A Nottingham professor built a library in his village to make all kinds of books accessible

gallery-image Salil Bera
gallery-image Salil Bera

The idea for the Rural Development Library came to Arun Kumar when he visited a library for the first time. Now, his library is housed in a room of his ancestral home in Kalyanpur village of Mallawan block, Hardoi district, Uttar Pradesh.

“We did not know the relevance of a library in our village, because we never saw one. I studied in Delhi University, where I [first used a] library,” says Arun, who is professor of British imperial, colonial and postcolonial history at the University of Nottingham, United Kingdom. “I saw a gap between me, who had just got access to limited textbooks, and my classmates, who were well-versed in literature. There was a temporal gap between village children and urban schoolchildren. We thought that a library could bridge that gap by giving them access to quality literature, standard textbooks and free books.”

Arun says his role is limited to getting the books that library in-charge Suneel Kumar asks for.

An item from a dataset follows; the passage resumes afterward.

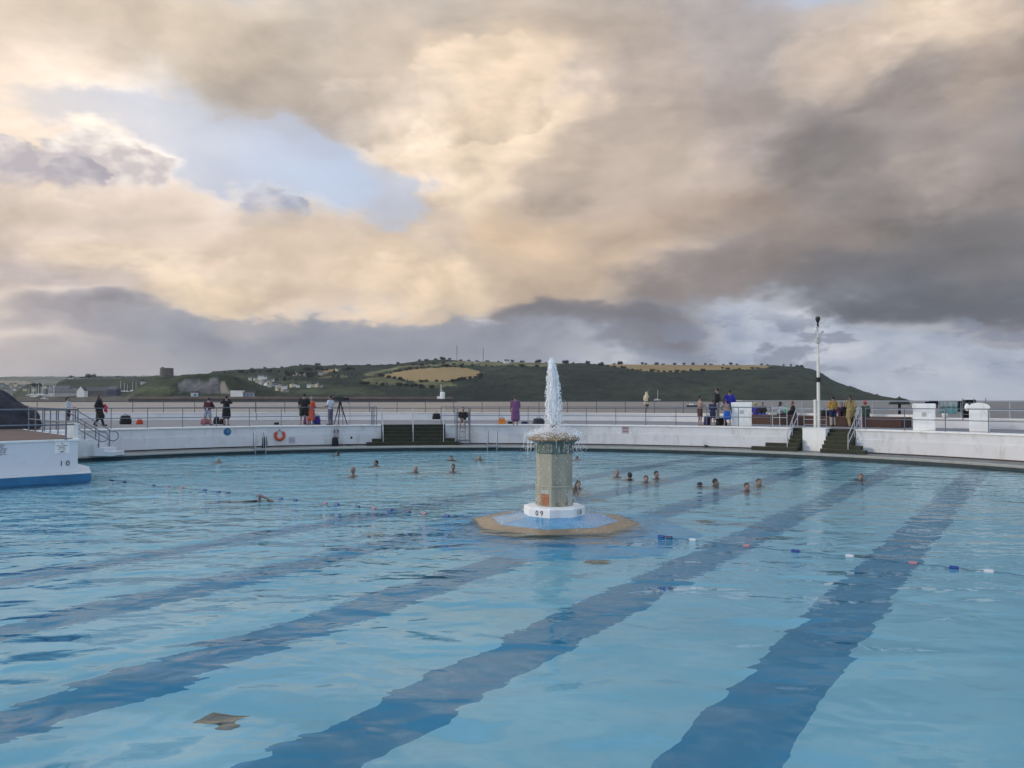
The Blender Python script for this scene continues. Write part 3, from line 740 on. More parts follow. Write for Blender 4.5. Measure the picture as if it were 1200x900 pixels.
def body_bm(J, big=0.0):
    bm = NB(); c = lambda a, b, ra, rb: capsule(bm, J[a] if isinstance(a, str) else a, J[b] if isinstance(b, str) else b, ra+big, rb+big)
    for s in (-1, 1):
        c(J['pel']+V(.05*s, 0, .0), J['che']+V(.055*s, 0, 0), .098, .105); c(J['che']+V(.055*s, 0, 0), J['neck']+V(.05*s, -.005, -.11), .108, .072)
    for k in 'LR':
        c('neck', 'sh'+k, .045, .052) if False else c(J['neck']+V(0, 0, -.07), J['sh'+k], .055, .055)
        c('sh'+k, 'el'+k, .052, .040); c('el'+k, 'wr'+k, .040, .027)
        c('pel', 'hp'+k, .10, .095); c('hp'+k, 'kn'+k, .088, .058); c('kn'+k, 'an'+k, .058, .036)
        c('an'+k, J['to'+k]+V(0, 0, .01), .040, .030)
        c(J['an'+k]+V(0, -.02, -.03), 'to'+k, .034, .026)
    c(J['neck']+V(0, 0, -.05), J['head']+V(0, -.02, -.04), .057, .054)
    h = J['head']
    ellip(bm, h, (.078, .098, .118)); ellip(bm, h+V(0, .022, -.055), (.058, .07, .062)); capsule(bm, h+V(0, .09, -.005), h+V(0, .108, -.03), .012, .017)
    ellip(bm, h+V(0, .083, -.062), (.028, .015, .014))
    for s in (-1, 1): ellip(bm, h+V(.08*s, -.005, -.012), (.015, .024, .034))
    return bm
def hand_bm(bm, J):
    for s, k in ((-1, 'L'), (1, 'R')):
        w = J['wr'+k]; d = (w-J['el'+k]).normalized(); side = d.cross(V(0, 1, 0) if abs(d.y) < .8 else V(0, 0, 1)).normalized(); nrm = side.cross(d)
        capsule(bm, w-d*.01, w+d*.065, .026, .036, 8)
        for i, (off, L) in enumerate(((-.028, .07), (-.010, .082), (.009, .076), (.026, .06))):
            a = w+d*.075+side*off; b = a+d*L*.5+nrm*.006; c_ = b+(d*.75+nrm*.6)*L*.5; tube(bm, [a-d*.02, a, b, c_], [.009, .0088, .008, .006], 6)
        a = w+d*.03+side*(-.030); tube(bm, [w+d*.01-side*.01, a-side*.012, a-side*.03+d*.028, a-side*.034+d*.055+nrm*.012], [.012, .011, .009, .007], 6)
def cap_set(bm, J, items):
    for a, b, ra, rb in items: capsule(bm, a, b, ra, rb, 14)
def garment(J, kind, loose=.018):
    """bmesh of a garment following the body"""
    bm = NB(); L = loose
    def torso(z_low=0):
        for s in (-1, 1):
            capsule(bm, J['pel']+V(.055*s, 0, z_low), J['che']+V(.055*s, 0, 0), .100+L, .107+L); capsule(bm, J['che']+V(.055*s, 0, 0), J['neck']+V(.05*s, -.005, -.12), .108+L, .074+L)
        for k in 'LR': capsule(bm, J['neck']+V(0, 0, -.085), J['sh'+k], .055+L, .055+L)
    if kind in ('tshirt', 'sweater', 'coat', 'robe'):
        torso(.02 if kind == 'tshirt' else 0)
        for k in 'LR':
            if kind == 'tshirt': capsule(bm, J['sh'+k], J['sh'+k].lerp(J['el'+k], .62), .055+L, .050+L)
            else:
                capsule(bm, J['sh'+k], J['el'+k], .056+L, .048+L); capsule(bm, J['el'+k], J['el'+k].lerp(J['wr'+k], .9), .048+L, .036+L)
    if kind in ('coat', 'robe', 'skirt'):
        sit = J['knL'].y > .3
        for k in 'LR':
            a = J['hp'+k]; b = J['kn'+k]; low = a.lerp(b, .9) if kind != 'robe' else b.lerp(J['an'+k], .25)
            if kind == 'robe':
                capsule(bm, a, b, .115+L, .115+L); capsule(bm, b, low, .115+L, .12+L)
            else: capsule(bm, a, low, .11+L, .125+L)
        capsule(bm, J['hpL'], J['hpR'], .115+L, .115+L)
        m1 = (J['hpL']+J['hpR'])/2; m2 = (J['knL']+J['knR'])/2; capsule(bm, m1, m1.lerp(m2, .9), .115+L, .12+L)
    if kind in ('shorts', 'trousers'):
        capsule(bm, J['hpL'], J['hpR'], .102+L, .102+L); capsule(bm, J['pel']+V(0, 0, .03), J['pel'], .118+L, .118+L)
        for k in 'LR':
            if kind == 'shorts': capsule(bm, J['hp'+k], J['hp'+k].lerp(J['kn'+k], .72), .092+L, .078+L)
            else: capsule(bm, J['hp'+k], J['kn'+k], .092+L, .066+L); capsule(bm, J['kn'+k], J['kn'+k].lerp(J['an'+k], .92), .066+L, .052+L)
    if kind == 'shoes':
        for k in 'LR': capsule(bm, J['an'+k]+V(0, -.02, -.025), J['to'+k]+V(0, .01, .012), .047, .040)
    if kind == 'socks':
        for k in 'LR': capsule(bm, J['an'+k], J['an'+k].lerp(J['kn'+k], .3), .045, .052)
    if kind == 'suit':
        for s in (-1, 1): capsule(bm, J['pel']+V(.05*s, 0, 0), J['che']+V(.055*s, 0, .02), .105, .113)
    return bm
def hair_bm(J, style):
    bm = NB(); h = J['head']
    ellip(bm, h+V(0, -.018, .026), (.088, .100, .108))
    if style in ('long', 'pony'):
        if style == 'long':
            for s in (-1, 0, 1): capsule(bm, h+V(.04*s, -.05, .0), J['neck']+V(.06*s, -.085, -.22), .062, .05)
        else:
            capsule(bm, h+V(0, -.10, .05), h+V(0, -.15, .0), .035, .04); capsule(bm, h+V(0, -.15, .0), h+V(0, -.13, -.30), .038, .018)
    if style == 'bun': ellip(bm, h+V(0, -.09, .09), (.045, .045, .045))
    # keep the face free
    me = remesh(bm, .014, 1); bm = NB(); bm.from_mesh(me); bpy.data.meshes.remove(me)
    kill = [v for v in bm.verts if (v.co.y > h.y+.035 and v.co.z < h.z+.055) or (v.co.z < h.z-.07 and v.co.y > h.y-.03 and style in ('short', 'bun', 'pony'))]
    bmesh.ops.delete(bm, geom=kill, context='VERTS')
    return bm
CACHE = {}
def person(loc, rz, pose, H, label, clothes=(), hair=('short', 'brown'), skin=None, group='people on the deck', fat=0.0, tweak=None, name='person', hat=None):
    J = joints(pose)
    if tweak: tweak(J)
    e = empty(name, loc, rz, label, 'person', group); e.scale = (H/1.75,)*3
    vox = .019
    me = remesh(body_bm(J, fat), vox, 2); bm = NB(); bm.from_mesh(me); bpy.data.meshes.remove(me)
    hand_bm(bm, J)
    nf = len(bm.faces)
    for s in (-1, 1): ellip(bm, J['head']+V(.03*s, .088, .008), (.011, .006, .007), 8)
    bm.faces.ensure_lookup_table()
    for f in bm.faces[nf:]: f.material_index = 1
    obj('body', bm, [skin or SKIN, EYE_M], e, smooth=True)
    if hair:
        obj('hair', hair_bm(J, hair[0]), HAIRS[hair[1]], e, smooth=True)
    for nm, kind, m, L in clothes:
        me = remesh(garment(J, kind, L+fat), vox, 2)
        bm = NB(); bm.from_mesh(me); bpy.data.meshes.remove(me)
        if kind in ('tshirt', 'sweater', 'coat', 'robe'):
            kz = J['neck'].z-.02; bmesh.ops.delete(bm, geom=[v for v in bm.verts if v.co.z > kz and abs(v.co.x) < .09], context='VERTS')
        for v in bm.verts:
            v.co += v.normal*mnoise.noise(v.co*14)*.006
        obj(nm, bm, m, e, smooth=True)
    if hat:
        bm = NB(); h = J['head']; ellip(bm, h+V(0, -.01, .045), (.098, .112, .095)); tube(bm, [h+V(.1*math.cos(t), -.01+.115*math.sin(t), .03) for t in np.linspace(0, 2*PI, 20)[:-1]], .014, 8, closed=True)
        bmesh.ops.delete(bm, geom=[v for v in bm.verts if v.co.z < h.z+.01], context='VERTS'); obj('hat', bm, hat, e, smooth=True)
    return e
C = {k: cloth(k, v) for k, v in dict(black_fabric=(.012, .012, .014), charcoal_fabric=(.04, .04, .045), maroon_fabric=(.06, .01, .018), light_grey_fabric=(.30, .32, .40), grey_white_fabric=(.42, .44, .50),
     white_shirt_fabric=(.62, .64, .72), grey_trouser_fabric=(.13, .13, .17), orange_red_fabric=(.50, .07, .03), purple_fabric=(.16, .06, .15), navy_fabric=(.015, .022, .07), royal_blue_fabric=(.02, .02, .26),
     bright_blue_fabric=(.015, .10, .42), mustard_fabric=(.33, .20, .045), khaki_fabric=(.27, .21, .09), stone_fabric=(.33, .31, .28), dark_green_fabric=(.03, .06, .035), red_fabric=(.40, .03, .04), brown_fabric=(.07, .04, .035), plum_fabric=(.12, .045, .09), indigo_fabric=(.04, .03, .22)).items()}
deckp = lambda px, Y: XY(px, Y)+V(0, 0, ZD)
def facing(px, Y, deg): return R(deg)     # 0 = looking out to sea (away from camera), 180 = towards camera
P_ = []
person(deckp(80, 43.2), R(-80), 'hold', 1.62, 'person with a dark ponytail in a grey top, nearest the left platform', [('top', 'sweater', C['grey_white_fabric'], .02), ('shorts', 'shorts', C['maroon_fabric'], .015), ('shoes', 'shoes', C['black_fabric'], 0)], ('pony', 'black'))
person(deckp(116.5, 42.0), R(-75), 'walk', 1.72, 'person with long brown hair in a black coat carrying a red cloth', [('coat', 'coat', C['black_fabric'], .06), ('trousers', 'trousers', C['black_fabric'], .015), ('shoes', 'shoes', C['black_fabric'], 0)], ('long', 'brown'))
person(deckp(243.5, 43.6), R(6), 'lean', 1.60, 'person in a maroon top and pale grey shorts leaning forward with legs apart', [('top', 'sweater', C['maroon_fabric'], .03), ('shorts', 'shorts', C['light_grey_fabric'], .02), ('shoes', 'shoes', C['navy_fabric'], 0)], ('short', 'black'), fat=.008)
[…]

For Suneel, a library is crucial to building a sense of community. “When children come here and read together, they form a bond that is stronger than any caste or other division,” says Suneel, who is preparing to become a teacher.

The Rural Development Library is modelled on the district’s first community library at Bansa village, some 17km away. It is open from 2:30pm to 6pm (after school hours). In addition to fiction and subject-specific books, it has posters on issues like domestic violence and the right to marry. Like the library in Bansa, it aspires to have a student council, educational sessions and activities in the near future.

Among Arun’s favourite memories is one of an ageing carpenter, who had made cots in his home, coming to read the Ramayan at the library.

Talks are on with the village headman to shift the library to the Panchayat Bhawan, says Suneel, so that the challenge of space could be overcome. He adds that there has never been a need to call for reminders to return loaned books. “This is everyone’s library,” he says, “and everyone’s responsibility.”